Given material.
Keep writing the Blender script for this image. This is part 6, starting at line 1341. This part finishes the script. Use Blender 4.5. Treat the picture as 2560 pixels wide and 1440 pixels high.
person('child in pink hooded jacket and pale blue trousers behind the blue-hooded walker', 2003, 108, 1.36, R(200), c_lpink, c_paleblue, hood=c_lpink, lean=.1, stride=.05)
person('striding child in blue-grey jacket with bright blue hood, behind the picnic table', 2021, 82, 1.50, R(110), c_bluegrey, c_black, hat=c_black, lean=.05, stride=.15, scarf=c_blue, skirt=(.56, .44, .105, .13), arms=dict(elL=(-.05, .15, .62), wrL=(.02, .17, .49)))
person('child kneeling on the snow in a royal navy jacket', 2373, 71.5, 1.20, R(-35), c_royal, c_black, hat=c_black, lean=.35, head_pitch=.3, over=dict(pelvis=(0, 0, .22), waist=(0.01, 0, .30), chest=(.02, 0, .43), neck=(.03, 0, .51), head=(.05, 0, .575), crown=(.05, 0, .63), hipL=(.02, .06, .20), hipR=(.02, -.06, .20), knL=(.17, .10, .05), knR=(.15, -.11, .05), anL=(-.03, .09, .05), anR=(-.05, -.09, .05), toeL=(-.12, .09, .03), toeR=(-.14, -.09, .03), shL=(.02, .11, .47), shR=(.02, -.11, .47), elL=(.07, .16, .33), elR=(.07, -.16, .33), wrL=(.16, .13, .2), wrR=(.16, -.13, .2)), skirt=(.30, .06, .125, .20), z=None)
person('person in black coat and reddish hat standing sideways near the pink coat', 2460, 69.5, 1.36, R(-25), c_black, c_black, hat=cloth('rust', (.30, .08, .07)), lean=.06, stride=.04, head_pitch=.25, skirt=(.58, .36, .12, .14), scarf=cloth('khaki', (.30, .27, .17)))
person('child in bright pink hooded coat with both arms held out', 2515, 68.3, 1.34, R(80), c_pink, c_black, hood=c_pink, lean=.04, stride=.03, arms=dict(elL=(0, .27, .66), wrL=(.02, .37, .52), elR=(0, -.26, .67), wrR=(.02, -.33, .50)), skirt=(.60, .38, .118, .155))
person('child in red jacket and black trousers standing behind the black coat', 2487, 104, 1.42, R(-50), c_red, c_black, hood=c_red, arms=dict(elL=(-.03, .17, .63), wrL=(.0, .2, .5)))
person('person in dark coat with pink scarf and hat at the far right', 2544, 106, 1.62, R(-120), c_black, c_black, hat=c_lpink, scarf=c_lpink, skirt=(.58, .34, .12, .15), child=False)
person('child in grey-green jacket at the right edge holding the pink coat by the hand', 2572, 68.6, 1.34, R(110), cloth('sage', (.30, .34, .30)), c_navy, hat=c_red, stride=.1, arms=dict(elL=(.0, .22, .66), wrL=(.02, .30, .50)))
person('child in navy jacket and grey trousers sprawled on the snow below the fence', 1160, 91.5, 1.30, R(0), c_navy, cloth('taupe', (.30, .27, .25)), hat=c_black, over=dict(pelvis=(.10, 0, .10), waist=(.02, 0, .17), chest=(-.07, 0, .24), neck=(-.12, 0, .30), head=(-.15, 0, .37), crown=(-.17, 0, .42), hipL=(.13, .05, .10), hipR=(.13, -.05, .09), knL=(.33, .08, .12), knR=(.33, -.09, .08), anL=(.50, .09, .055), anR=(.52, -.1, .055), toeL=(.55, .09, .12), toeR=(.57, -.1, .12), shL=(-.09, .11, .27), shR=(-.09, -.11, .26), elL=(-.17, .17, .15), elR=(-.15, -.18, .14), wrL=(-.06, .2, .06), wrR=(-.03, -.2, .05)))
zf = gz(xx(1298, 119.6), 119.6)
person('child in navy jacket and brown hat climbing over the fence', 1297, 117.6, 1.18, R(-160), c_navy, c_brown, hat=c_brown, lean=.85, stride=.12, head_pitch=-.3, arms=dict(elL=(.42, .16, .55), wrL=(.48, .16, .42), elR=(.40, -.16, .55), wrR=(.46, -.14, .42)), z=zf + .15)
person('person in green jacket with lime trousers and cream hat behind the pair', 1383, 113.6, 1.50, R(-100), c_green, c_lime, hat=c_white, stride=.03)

Your instructions.
Output the whole listing above again, word for word.

Finished answer.
Keep writing the Blender script for this image. This is part 6, starting at line 1341. This part finishes the script. Use Blender 4.5. Treat the picture as 2560 pixels wide and 1440 pixels high.
person('child in pink hooded jacket and pale blue trousers behind the blue-hooded walker', 2003, 108, 1.36, R(200), c_lpink, c_paleblue, hood=c_lpink, lean=.1, stride=.05)
person('striding child in blue-grey jacket with bright blue hood, behind the picnic table', 2021, 82, 1.50, R(110), c_bluegrey, c_black, hat=c_black, lean=.05, stride=.15, scarf=c_blue, skirt=(.56, .44, .105, .13), arms=dict(elL=(-.05, .15, .62), wrL=(.02, .17, .49)))
person('child kneeling on the snow in a royal navy jacket', 2373, 71.5, 1.20, R(-35), c_royal, c_black, hat=c_black, lean=.35, head_pitch=.3, over=dict(pelvis=(0, 0, .22), waist=(0.01, 0, .30), chest=(.02, 0, .43), neck=(.03, 0, .51), head=(.05, 0, .575), crown=(.05, 0, .63), hipL=(.02, .06, .20), hipR=(.02, -.06, .20), knL=(.17, .10, .05), knR=(.15, -.11, .05), anL=(-.03, .09, .05), anR=(-.05, -.09, .05), toeL=(-.12, .09, .03), toeR=(-.14, -.09, .03), shL=(.02, .11, .47), shR=(.02, -.11, .47), elL=(.07, .16, .33), elR=(.07, -.16, .33), wrL=(.16, .13, .2), wrR=(.16, -.13, .2)), skirt=(.30, .06, .125, .20), z=None)
person('person in black coat and reddish hat standing sideways near the pink coat', 2460, 69.5, 1.36, R(-25), c_black, c_black, hat=cloth('rust', (.30, .08, .07)), lean=.06, stride=.04, head_pitch=.25, skirt=(.58, .36, .12, .14), scarf=cloth('khaki', (.30, .27, .17)))
person('child in bright pink hooded coat with both arms held out', 2515, 68.3, 1.34, R(80), c_pink, c_black, hood=c_pink, lean=.04, stride=.03, arms=dict(elL=(0, .27, .66), wrL=(.02, .37, .52), elR=(0, -.26, .67), wrR=(.02, -.33, .50)), skirt=(.60, .38, .118, .155))
person('child in red jacket and black trousers standing behind the black coat', 2487, 104, 1.42, R(-50), c_red, c_black, hood=c_red, arms=dict(elL=(-.03, .17, .63), wrL=(.0, .2, .5)))
person('person in dark coat with pink scarf and hat at the far right', 2544, 106, 1.62, R(-120), c_black, c_black, hat=c_lpink, scarf=c_lpink, skirt=(.58, .34, .12, .15), child=False)
person('child in grey-green jacket at the right edge holding the pink coat by the hand', 2572, 68.6, 1.34, R(110), cloth('sage', (.30, .34, .30)), c_navy, hat=c_red, stride=.1, arms=dict(elL=(.0, .22, .66), wrL=(.02, .30, .50)))
person('child in navy jacket and grey trousers sprawled on the snow below the fence', 1160, 91.5, 1.30, R(0), c_navy, cloth('taupe', (.30, .27, .25)), hat=c_black, over=dict(pelvis=(.10, 0, .10), waist=(.02, 0, .17), chest=(-.07, 0, .24), neck=(-.12, 0, .30), head=(-.15, 0, .37), crown=(-.17, 0, .42), hipL=(.13, .05, .10), hipR=(.13, -.05, .09), knL=(.33, .08, .12), knR=(.33, -.09, .08), anL=(.50, .09, .055), anR=(.52, -.1, .055), toeL=(.55, .09, .12), toeR=(.57, -.1, .12), shL=(-.09, .11, .27), shR=(-.09, -.11, .26), elL=(-.17, .17, .15), elR=(-.15, -.18, .14), wrL=(-.06, .2, .06), wrR=(-.03, -.2, .05)))
zf = gz(xx(1298, 119.6), 119.6)
person('child in navy jacket and brown hat climbing over the fence', 1297, 117.6, 1.18, R(-160), c_navy, c_brown, hat=c_brown, lean=.85, stride=.12, head_pitch=-.3, arms=dict(elL=(.42, .16, .55), wrL=(.48, .16, .42), elR=(.40, -.16, .55), wrR=(.46, -.14, .42)), z=zf + .15)
person('person in green jacket with lime trousers and cream hat behind the pair', 1383, 113.6, 1.50, R(-100), c_green, c_lime, hat=c_white, stride=.03)